Regia di Roberto Malenotti vedi scheda film
Pseudodocumentario sullo schiavismo della donna ancora prosperante fra Africa, Medio oriente e India nel 1963.
Nei primi anni Sessanta si sviluppò il genere cosiddetto del 'mondo movie', nome derivante dal titolo del capostipite della serie, Mondo cane, licenziato nel 1961 da Jacopetti-Proseri-Cavara; fra i numerosissimi a inserirsi nell'immediato sulla scia dello straordinario e imprevedibile successo della pellicola c'è anche il produttore Maleno Malenotti. E' a lui infatti che viene attribuita nei titoli di testa la 'realizzazione' di le schiave esistono ancora, mentre al figlio Roberto - regista al debutto, girerà qualche altro lavoro, principalmente per la tv, nei successivi decenni - spettano i crediti di regia per le sequenze ambientate in India e in medio oriente. E il resto del film? Materiale d'archivio, si presuppone, estrapolato in modo subdolo da documentari che parlavano in origine di tutt'altro. Il cuore di un mondo movie in fin dei conti rimane il commento: alla voce fuori campo è affidata la parte più importante dell'operazione, al di là delle immagini in scena; la prima preoccupazione di tale commento è quella di polemizzare, accentuare le bizzarrie, stigmatizzare, provocare e non è un problema - anzi, fa sempre comodo - se trapelano idee bigotte o peggio (meglio) ancora razziste.
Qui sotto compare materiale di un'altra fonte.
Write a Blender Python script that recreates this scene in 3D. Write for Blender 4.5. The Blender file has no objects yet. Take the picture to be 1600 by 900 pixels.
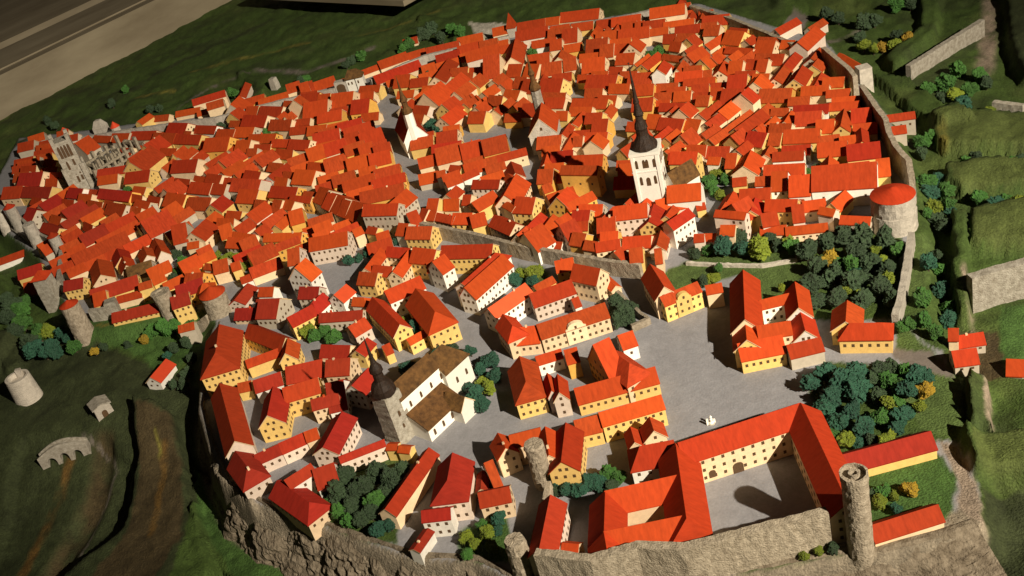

Per essere una coproduzione italo-francese è interessante inoltre notare come le prime bordate del film siano riservate agli inglesi, descritti come furbi e ipocriti inventori del colonialismo e primi a volerlo dismettere; gli unici collaboratori tecnici ricordati dai titoli sono quelli che hanno lavorato in postproduzione: il montatore Eraldo Da Roma e l'autore della colonna sonora Teo Usuelli. Di immagini scioccanti c'è poca roba, ancora il cinema italiano non osa troppo; più che altro c'è, con un termine gergale, fuffa. 2/10.